Carlos viene de una familia de nueve hermanos y fue la hija de su hermana Lenny, Isabella, quien logró sacarlo de lo que él mismo califica como un atolladero: “Hay que ser menos egoístas. No podemos quedarnos con nuestros dolores porque el mundo sigue girando, la vida continúa y no podemos paralizarnos. Mi sobrina fue mi motivación. Mi proyecto de vida es dejarle un legado a mi futura generación y debo pensar en los hijos de los hijos de mis hermanos”.
Vocación, profesionalismo y compromiso
No hay una palabra que sintetice la esencia de Carlos Aguilar, pero cinco palabras sí lo definen: vocación, respeto, profesionalismo, humildad y compromiso.

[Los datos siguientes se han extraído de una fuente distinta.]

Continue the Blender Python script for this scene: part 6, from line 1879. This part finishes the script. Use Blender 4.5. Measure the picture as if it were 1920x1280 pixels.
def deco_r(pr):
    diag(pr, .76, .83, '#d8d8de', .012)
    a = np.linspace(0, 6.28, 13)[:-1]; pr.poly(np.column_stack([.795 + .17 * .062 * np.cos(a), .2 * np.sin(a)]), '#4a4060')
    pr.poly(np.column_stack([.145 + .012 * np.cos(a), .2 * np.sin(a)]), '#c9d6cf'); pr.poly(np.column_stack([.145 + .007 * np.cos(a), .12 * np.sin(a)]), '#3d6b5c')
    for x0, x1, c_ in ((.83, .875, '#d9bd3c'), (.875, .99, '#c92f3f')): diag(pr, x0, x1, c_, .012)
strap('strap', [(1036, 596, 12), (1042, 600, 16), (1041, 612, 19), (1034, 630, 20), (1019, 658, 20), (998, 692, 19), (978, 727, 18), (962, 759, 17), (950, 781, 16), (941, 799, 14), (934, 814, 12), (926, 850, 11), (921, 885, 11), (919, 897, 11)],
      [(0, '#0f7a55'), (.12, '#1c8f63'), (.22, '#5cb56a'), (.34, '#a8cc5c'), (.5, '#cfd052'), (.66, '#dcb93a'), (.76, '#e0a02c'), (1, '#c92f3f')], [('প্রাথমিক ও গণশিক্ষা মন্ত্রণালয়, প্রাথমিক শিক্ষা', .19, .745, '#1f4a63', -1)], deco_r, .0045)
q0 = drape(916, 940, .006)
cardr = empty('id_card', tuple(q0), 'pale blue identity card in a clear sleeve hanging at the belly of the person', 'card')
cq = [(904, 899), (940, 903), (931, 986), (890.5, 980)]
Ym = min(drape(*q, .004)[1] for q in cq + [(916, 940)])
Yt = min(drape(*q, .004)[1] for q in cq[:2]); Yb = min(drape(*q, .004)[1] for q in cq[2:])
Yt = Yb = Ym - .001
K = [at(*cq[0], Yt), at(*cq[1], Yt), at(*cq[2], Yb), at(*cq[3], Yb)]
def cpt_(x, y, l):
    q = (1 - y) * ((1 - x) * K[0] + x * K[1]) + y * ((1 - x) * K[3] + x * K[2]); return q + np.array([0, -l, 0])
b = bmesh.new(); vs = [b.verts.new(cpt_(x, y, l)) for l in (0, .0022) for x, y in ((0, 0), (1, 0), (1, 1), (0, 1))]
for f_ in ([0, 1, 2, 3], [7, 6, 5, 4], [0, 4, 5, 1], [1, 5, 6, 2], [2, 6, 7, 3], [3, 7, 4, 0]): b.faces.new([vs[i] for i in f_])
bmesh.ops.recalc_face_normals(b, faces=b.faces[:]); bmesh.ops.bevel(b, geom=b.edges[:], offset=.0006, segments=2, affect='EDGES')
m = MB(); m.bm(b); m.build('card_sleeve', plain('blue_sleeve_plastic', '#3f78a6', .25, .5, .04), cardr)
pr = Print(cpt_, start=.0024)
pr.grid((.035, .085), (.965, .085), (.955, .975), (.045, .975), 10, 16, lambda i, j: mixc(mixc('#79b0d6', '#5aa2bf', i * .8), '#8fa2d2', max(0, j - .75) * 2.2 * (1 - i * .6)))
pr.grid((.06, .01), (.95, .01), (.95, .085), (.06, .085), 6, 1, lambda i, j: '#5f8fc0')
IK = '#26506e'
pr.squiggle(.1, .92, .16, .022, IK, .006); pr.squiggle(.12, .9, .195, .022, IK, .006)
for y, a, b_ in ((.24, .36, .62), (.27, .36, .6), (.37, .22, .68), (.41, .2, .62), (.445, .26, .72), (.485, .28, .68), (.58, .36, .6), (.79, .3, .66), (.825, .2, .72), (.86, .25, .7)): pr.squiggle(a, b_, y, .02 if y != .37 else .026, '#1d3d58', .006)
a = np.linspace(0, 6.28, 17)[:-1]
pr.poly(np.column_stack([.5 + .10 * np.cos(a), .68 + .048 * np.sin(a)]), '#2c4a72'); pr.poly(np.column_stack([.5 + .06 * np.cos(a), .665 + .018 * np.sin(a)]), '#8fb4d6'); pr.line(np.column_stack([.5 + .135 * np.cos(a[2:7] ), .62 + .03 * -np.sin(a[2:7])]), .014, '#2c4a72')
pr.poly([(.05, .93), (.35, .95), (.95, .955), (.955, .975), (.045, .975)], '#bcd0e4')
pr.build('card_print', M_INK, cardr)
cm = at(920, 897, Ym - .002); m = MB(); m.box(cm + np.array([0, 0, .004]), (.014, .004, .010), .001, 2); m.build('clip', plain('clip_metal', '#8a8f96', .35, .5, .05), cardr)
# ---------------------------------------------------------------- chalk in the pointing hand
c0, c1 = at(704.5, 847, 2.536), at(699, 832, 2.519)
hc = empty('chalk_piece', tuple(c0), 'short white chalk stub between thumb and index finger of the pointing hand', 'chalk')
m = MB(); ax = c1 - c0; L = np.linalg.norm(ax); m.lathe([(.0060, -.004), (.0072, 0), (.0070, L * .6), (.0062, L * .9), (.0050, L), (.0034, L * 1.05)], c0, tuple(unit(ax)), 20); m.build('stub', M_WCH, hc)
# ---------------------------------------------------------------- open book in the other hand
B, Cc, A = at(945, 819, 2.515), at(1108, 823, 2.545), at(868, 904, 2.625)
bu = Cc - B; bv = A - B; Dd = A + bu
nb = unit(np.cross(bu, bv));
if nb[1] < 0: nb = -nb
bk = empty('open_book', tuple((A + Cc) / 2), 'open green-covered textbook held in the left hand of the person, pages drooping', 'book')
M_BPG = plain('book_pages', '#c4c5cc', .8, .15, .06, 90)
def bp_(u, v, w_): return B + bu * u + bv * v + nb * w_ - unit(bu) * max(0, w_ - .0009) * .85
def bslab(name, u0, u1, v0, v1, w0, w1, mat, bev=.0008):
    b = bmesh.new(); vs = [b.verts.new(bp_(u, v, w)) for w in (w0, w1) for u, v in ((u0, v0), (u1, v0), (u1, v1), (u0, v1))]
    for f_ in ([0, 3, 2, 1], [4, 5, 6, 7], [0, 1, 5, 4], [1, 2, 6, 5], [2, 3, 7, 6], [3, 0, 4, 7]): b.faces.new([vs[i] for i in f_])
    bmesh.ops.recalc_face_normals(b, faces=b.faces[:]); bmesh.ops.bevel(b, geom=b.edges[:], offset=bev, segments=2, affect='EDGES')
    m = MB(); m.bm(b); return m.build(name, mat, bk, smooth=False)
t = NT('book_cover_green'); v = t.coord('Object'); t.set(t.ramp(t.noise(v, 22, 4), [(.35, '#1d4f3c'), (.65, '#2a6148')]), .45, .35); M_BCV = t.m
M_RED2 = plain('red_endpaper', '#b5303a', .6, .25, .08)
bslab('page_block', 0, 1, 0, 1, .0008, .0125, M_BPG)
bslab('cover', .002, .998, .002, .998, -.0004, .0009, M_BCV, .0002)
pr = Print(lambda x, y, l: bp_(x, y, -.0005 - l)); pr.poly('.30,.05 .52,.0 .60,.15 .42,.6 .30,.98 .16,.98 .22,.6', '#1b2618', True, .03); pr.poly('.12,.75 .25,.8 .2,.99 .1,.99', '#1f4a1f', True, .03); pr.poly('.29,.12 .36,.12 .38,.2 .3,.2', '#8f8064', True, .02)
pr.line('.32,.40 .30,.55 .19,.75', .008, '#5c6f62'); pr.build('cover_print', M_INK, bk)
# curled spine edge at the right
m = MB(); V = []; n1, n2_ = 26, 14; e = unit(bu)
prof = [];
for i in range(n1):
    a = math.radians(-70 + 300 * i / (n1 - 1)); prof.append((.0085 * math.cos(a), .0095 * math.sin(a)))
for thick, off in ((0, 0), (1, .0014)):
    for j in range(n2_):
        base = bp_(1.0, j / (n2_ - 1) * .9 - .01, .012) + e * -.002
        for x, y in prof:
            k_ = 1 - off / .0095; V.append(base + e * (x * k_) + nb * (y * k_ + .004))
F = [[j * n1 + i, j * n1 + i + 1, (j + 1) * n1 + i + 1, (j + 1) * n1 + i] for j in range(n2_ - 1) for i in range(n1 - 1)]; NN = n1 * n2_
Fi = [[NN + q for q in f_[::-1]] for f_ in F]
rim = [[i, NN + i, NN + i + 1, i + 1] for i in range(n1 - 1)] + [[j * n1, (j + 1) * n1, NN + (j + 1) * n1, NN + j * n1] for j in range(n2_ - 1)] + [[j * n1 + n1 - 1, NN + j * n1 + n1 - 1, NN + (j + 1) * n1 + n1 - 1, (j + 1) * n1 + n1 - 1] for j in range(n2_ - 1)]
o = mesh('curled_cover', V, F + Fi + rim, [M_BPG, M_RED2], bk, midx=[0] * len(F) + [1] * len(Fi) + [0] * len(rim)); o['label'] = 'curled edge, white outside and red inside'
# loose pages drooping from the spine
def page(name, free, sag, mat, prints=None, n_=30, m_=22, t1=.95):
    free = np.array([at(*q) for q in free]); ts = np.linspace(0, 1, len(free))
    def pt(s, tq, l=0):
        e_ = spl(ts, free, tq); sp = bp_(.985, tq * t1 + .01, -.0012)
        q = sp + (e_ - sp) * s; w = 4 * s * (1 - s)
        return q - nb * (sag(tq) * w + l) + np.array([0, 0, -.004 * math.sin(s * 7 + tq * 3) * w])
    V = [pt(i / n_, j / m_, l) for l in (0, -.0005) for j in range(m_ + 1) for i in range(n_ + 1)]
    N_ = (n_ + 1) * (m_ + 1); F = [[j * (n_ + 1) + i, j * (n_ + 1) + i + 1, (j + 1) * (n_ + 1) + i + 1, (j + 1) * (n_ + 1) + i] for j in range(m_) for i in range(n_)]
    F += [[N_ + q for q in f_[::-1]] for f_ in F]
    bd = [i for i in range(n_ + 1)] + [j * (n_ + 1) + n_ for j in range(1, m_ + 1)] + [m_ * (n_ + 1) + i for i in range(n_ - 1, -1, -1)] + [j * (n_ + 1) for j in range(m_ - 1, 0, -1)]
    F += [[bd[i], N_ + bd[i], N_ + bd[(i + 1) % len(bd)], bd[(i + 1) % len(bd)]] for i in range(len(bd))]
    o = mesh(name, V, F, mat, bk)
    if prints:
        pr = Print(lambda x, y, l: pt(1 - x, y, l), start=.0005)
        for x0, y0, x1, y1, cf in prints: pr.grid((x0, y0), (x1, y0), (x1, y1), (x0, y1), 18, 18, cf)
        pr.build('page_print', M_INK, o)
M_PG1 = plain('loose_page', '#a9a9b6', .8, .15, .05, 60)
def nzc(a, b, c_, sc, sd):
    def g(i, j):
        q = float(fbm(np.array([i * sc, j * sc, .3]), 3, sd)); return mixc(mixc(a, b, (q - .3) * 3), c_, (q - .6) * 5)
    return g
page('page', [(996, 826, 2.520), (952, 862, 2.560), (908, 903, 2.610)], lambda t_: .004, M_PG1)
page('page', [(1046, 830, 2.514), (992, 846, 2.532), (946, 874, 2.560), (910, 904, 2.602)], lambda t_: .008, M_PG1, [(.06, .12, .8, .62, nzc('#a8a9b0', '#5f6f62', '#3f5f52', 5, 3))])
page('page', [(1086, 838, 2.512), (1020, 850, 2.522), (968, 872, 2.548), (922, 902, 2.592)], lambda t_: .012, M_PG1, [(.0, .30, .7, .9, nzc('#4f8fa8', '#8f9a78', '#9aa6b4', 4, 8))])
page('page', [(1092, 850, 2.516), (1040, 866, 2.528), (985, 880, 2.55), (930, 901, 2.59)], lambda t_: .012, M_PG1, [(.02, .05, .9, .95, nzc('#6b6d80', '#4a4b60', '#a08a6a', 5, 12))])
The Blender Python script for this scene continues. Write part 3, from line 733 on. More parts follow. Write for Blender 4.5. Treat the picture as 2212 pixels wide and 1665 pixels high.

Su actitud es la misma en persona o ante una cámara de televisión y ese carisma atrapa y atrae lo bueno. “Tengo mucho por aprender, cuando yo me crea el cuento de ser famoso, ese día muero”.
En sus inicios buscó inspiración en cantantes que comenzaron pobres como Madonna o en famosos en los que nadie creía como Jennifer López. Ahora indaga sobre historias de grandes empresarios porque en eso quiere convertirse. Además de llevar Casa Carlos Aguilar a una labor social.
También trabaja por contruir el país que quiere: “Por mi mente pasa la situación del país, pero echándome a morir no va a hacer que eso mejore. Si salgo a darle la cara a mi trabajo, ahí sí tendré buenos resultados”. En sus planes no está emigrar, por el contrario, quiere crecer más en Venezuela. Sin embargo aconseja a los jóvenes que sí quieren hacerlo.
“A cualquier país que vayan lleguen con positivismo. Si te caes mil veces, te paras mil y una vez. Todo lo que está en tu cabeza lo puedes lograr con sacrificio y trabajo. Si el éxito fuera fácil, todos serían exitosos”.